Russia-led Resolution

  • The Russian proposal entitled “Countering the use of information and communications technologies for criminal purposes” was recently put forth in the United Nations General Assembly (UNGA).
    • This recent UN proposal follows previous Russian initiatives, including the “Draft United Nations Convention on Cooperation in Combating Cybercrime” in 2017 to develop a UN convention on cybercrime.
  • The Russian proposal calls for creation of a committee that will convene in August 2020 in New York in order to establish a new treaty through which nation-states can coordinate and share data to prevent cybercrime.
    • This draft Convention goes far beyond what the Budapest Convention allows for regarding cross-border access to data, including limiting the ability of a signatory to refuse to provide access to requested data.
    • This is the reason why several human rights groups criticize the UN proposal as a way to extend a Chinese and Russian form of internet governance, or the so-called “closed Internet” or “state-controlled internet.”
  • If this resolution will be passed by the UNGA, it will become the second international convention on cybercrime.
  • Russia and China question the Budapest Convention on the grounds of national sovereignty issues, thereby proposing their own treaty at the UN.

India’s Stand

  • India maintained its status as a non-member of the Europe-led Budapest Convention.
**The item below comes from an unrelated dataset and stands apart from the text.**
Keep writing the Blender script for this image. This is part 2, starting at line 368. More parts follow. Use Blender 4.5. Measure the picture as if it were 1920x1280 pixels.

Although, India voted in favour of a Russian-led UN resolution to set up a separate convention.
  • According to the Intelligence Bureau (IB), data sharing with foreign law enforcement agencies infringes on national sovereignty of India.
  • India has also previously argued that it will not sign onto the Budapest treaty since it was drafted without its participation.

Data Laws in India

  • Data protection laws in India are currently facing many problems and resentments due to the absence of a proper legislative framework. The legal framework includes:
    • Information Technology Act, 2000: IT Act contains provisions (For example, mentioned in section 43A, 72A) regarding cyber and IT-related laws in India.
      • Section 43A: Compensation for failure to protect data.
      • Section 72A: Any disclosure of information, knowingly and intentionally, without the consent of the person concerned has been made punishable with imprisonment for a term extending to three years.
    • However, these provisions neither protect any breach of information on the one hand nor enforce a right-based framework on privacy.
    • Therefore, in order to establish a strong data protection regime, the government has proposed the Draft Personal Data Protection Bill, 2018 (based on the recommendation of Justice BN Srikrishna Committee).